-- Begin Given data --
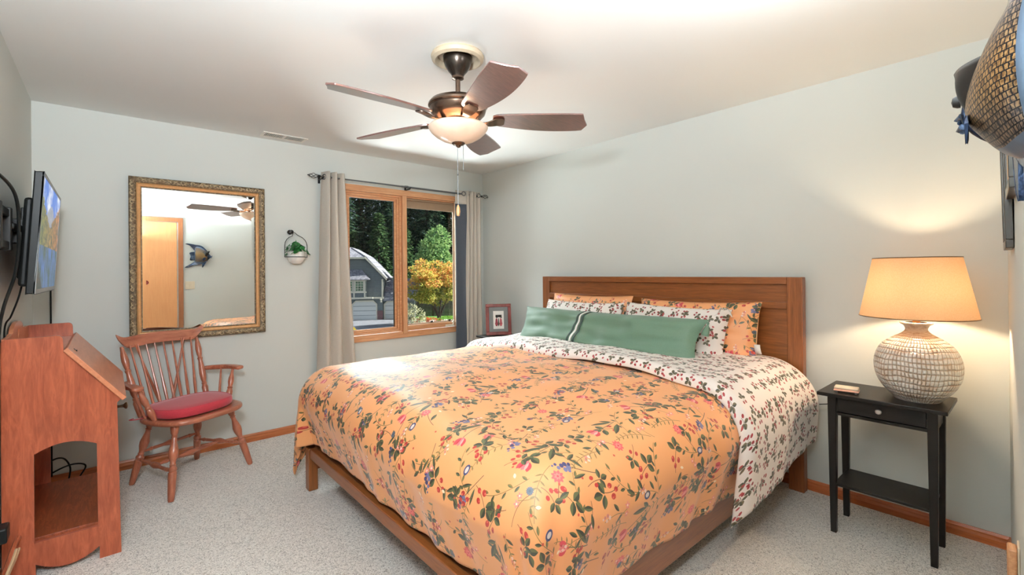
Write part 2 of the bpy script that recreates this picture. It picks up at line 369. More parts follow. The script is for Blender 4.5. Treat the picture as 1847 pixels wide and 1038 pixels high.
# --- printed fabrics -------------------------------------------------------
class Print(N):
    mag = 1.0
    def start(s, base, scale=1.0):
        s.p = s.mapping(s.n('ShaderNodeTexCoord').outputs['UV'], scale=(scale, scale, 1)); s.col = base
    def cell(s, size, off=(0, 0), jit=0.28, keep=1.0, rot=(0, 6.283), mirror=False):
        q = s.mapping(s.vm('MULTIPLY_ADD', s.col, (1e-6, 1e-6, 1e-6), s.p) if isinstance(s.col, bpy.types.NodeSocket) else s.p, loc=(off[0], off[1], 0), scale=(1/size, 1/size, 1))
        fl = s.vm('FLOOR', q); fr = s.vm('SUBTRACT', s.vm('FRACTION', q), (0.5, 0.5, 0))
        w = s.n('ShaderNodeTexWhiteNoise', noise_dimensions='2D'); s.set(w.inputs['Vector'], s.vm('ADD', fl, (off[0]*7.3+0.37, off[1]*3.1+0.11, 0)))
        rv, rc = w.outputs['Value'], w.outputs['Color']
        j = s.vm('MULTIPLY', s.vm('SUBTRACT', rc, (0.5, 0.5, 0.5)), (jit, jit, 0))
        l = s.vm('SUBTRACT', fr, j)
        vr = s.n('ShaderNodeVectorRotate', rotation_type='Z_AXIS'); s.set(vr.inputs['Vector'], l)
        s.set(vr.inputs['Angle'], s.math('MULTIPLY_ADD', rv, rot[1]-rot[0], rot[0]))
        s.l = s.vm('MULTIPLY', vr.outputs[0], (size*s.mag, size*s.mag, 0))   # metres from the motif's middle
        s.keep = s.math('LESS_THAN', s.sep(rc)[2], keep) if keep < 1 else None
        s.rv = rv
    def put(s, mask, col, both=True):
        if s.keep is not None and both: mask = s.math('MULTIPLY', mask, s.keep)
        s.col = s.mix(mask, s.col, col)
    def ell(s, cx, cy, a_, b_, rot=0.0):
        q = s.mapping(s.l, (cx, cy, 0), (0, 0, rot), (a_, b_, 1), 'TEXTURE')
        return s.math('LESS_THAN', s.vm('LENGTH', q, out=1), 1.0)
    def leaf(s, cx, cy, a_, b_, rot, col, col2=None):
        q = s.mapping(s.l, (cx, cy, 0), (0, 0, rot), (a_, b_, 1), 'TEXTURE')
        x, y, z = s.sep(q)
        f = s.math('ADD', s.math('MULTIPLY', x, x), s.math('ABSOLUTE', y))
        m = s.math('LESS_THAN', f, 1.0)
        if col2: col = s.mix(s.math('GREATER_THAN', y, 0.0), col, col2)
        s.put(m, col)
    def stem(s, k, L, w, col, x0=0.0, y0=0.0, rot=0.0):
        q = s.mapping(s.l, (x0, y0, 0), (0, 0, rot), (1, 1, 1), 'TEXTURE'); x, y, z = s.sep(q)
        d = s.math('ABSOLUTE', s.math('SUBTRACT', x, s.math('MULTIPLY', s.math('MULTIPLY', y, y), k)))
        s.put(s.math('MULTIPLY', s.math('LESS_THAN', d, w), s.math('LESS_THAN', s.math('ABSOLUTE', y), L)), col)
    def petals(s, cx, cy, r, n, col, col2, depth=0.35):
        q = s.mapping(s.l, (-cx, -cy, 0)); x, y, z = s.sep(q)
        ang = s.math('ARCTAN2', y, x); rr = s.vm('LENGTH', q, out=1)
        e = s.math('MULTIPLY_ADD', s.math('COSINE', s.math('MULTIPLY', ang, n)), r*depth, r*(1-depth))
        s.put(s.math('LESS_THAN', rr, e), col); s.put(s.math('LESS_THAN', rr, r*0.3), col2)
    def done(s, rough=0.8, wr=0.12, sheen=0.3, coat=0.0):
        nz = s.noise(s.p, 600, 2); n2 = s.noise(s.p, 9, 3)
        h = s.math('ADD', s.math('MULTIPLY', nz, 0.05), n2)
        s.bsdf(s.col, rough, 0, s.bump(h, wr, 0.02), Sheen_Weight=sheen, Sheen_Roughness=0.35, Specular_IOR_Level=0.5, Coat_Weight=coat, Coat_Roughness=0.42, Coat_IOR=1.6); return s.m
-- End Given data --
__Your instructions__. Retype the data above exactly; pictures are not part of the copy.

__Output for this exercise__.
Write part 2 of the bpy script that recreates this picture. It picks up at line 369. More parts follow. The script is for Blender 4.5. Treat the picture as 1847 pixels wide and 1038 pixels high.
# --- printed fabrics -------------------------------------------------------
class Print(N):
    mag = 1.0
    def start(s, base, scale=1.0):
        s.p = s.mapping(s.n('ShaderNodeTexCoord').outputs['UV'], scale=(scale, scale, 1)); s.col = base
    def cell(s, size, off=(0, 0), jit=0.28, keep=1.0, rot=(0, 6.283), mirror=False):
        q = s.mapping(s.vm('MULTIPLY_ADD', s.col, (1e-6, 1e-6, 1e-6), s.p) if isinstance(s.col, bpy.types.NodeSocket) else s.p, loc=(off[0], off[1], 0), scale=(1/size, 1/size, 1))
        fl = s.vm('FLOOR', q); fr = s.vm('SUBTRACT', s.vm('FRACTION', q), (0.5, 0.5, 0))
        w = s.n('ShaderNodeTexWhiteNoise', noise_dimensions='2D'); s.set(w.inputs['Vector'], s.vm('ADD', fl, (off[0]*7.3+0.37, off[1]*3.1+0.11, 0)))
        rv, rc = w.outputs['Value'], w.outputs['Color']
        j = s.vm('MULTIPLY', s.vm('SUBTRACT', rc, (0.5, 0.5, 0.5)), (jit, jit, 0))
        l = s.vm('SUBTRACT', fr, j)
        vr = s.n('ShaderNodeVectorRotate', rotation_type='Z_AXIS'); s.set(vr.inputs['Vector'], l)
        s.set(vr.inputs['Angle'], s.math('MULTIPLY_ADD', rv, rot[1]-rot[0], rot[0]))
        s.l = s.vm('MULTIPLY', vr.outputs[0], (size*s.mag, size*s.mag, 0))   # metres from the motif's middle
        s.keep = s.math('LESS_THAN', s.sep(rc)[2], keep) if keep < 1 else None
        s.rv = rv
    def put(s, mask, col, both=True):
        if s.keep is not None and both: mask = s.math('MULTIPLY', mask, s.keep)
        s.col = s.mix(mask, s.col, col)
    def ell(s, cx, cy, a_, b_, rot=0.0):
        q = s.mapping(s.l, (cx, cy, 0), (0, 0, rot), (a_, b_, 1), 'TEXTURE')
        return s.math('LESS_THAN', s.vm('LENGTH', q, out=1), 1.0)
    def leaf(s, cx, cy, a_, b_, rot, col, col2=None):
        q = s.mapping(s.l, (cx, cy, 0), (0, 0, rot), (a_, b_, 1), 'TEXTURE')
        x, y, z = s.sep(q)
        f = s.math('ADD', s.math('MULTIPLY', x, x), s.math('ABSOLUTE', y))
        m = s.math('LESS_THAN', f, 1.0)
        if col2: col = s.mix(s.math('GREATER_THAN', y, 0.0), col, col2)
        s.put(m, col)
    def stem(s, k, L, w, col, x0=0.0, y0=0.0, rot=0.0):
        q = s.mapping(s.l, (x0, y0, 0), (0, 0, rot), (1, 1, 1), 'TEXTURE'); x, y, z = s.sep(q)
        d = s.math('ABSOLUTE', s.math('SUBTRACT', x, s.math('MULTIPLY', s.math('MULTIPLY', y, y), k)))
        s.put(s.math('MULTIPLY', s.math('LESS_THAN', d, w), s.math('LESS_THAN', s.math('ABSOLUTE', y), L)), col)
    def petals(s, cx, cy, r, n, col, col2, depth=0.35):
        q = s.mapping(s.l, (-cx, -cy, 0)); x, y, z = s.sep(q)
        ang = s.math('ARCTAN2', y, x); rr = s.vm('LENGTH', q, out=1)
        e = s.math('MULTIPLY_ADD', s.math('COSINE', s.math('MULTIPLY', ang, n)), r*depth, r*(1-depth))
        s.put(s.math('LESS_THAN', rr, e), col); s.put(s.math('LESS_THAN', rr, r*0.3), col2)
    def done(s, rough=0.8, wr=0.12, sheen=0.3, coat=0.0):
        nz = s.noise(s.p, 600, 2); n2 = s.noise(s.p, 9, 3)
        h = s.math('ADD', s.math('MULTIPLY', nz, 0.05), n2)
        s.bsdf(s.col, rough, 0, s.bump(h, wr, 0.02), Sheen_Weight=sheen, Sheen_Roughness=0.35, Specular_IOR_Level=0.5, Coat_Weight=coat, Coat_Roughness=0.42, Coat_IOR=1.6); return s.m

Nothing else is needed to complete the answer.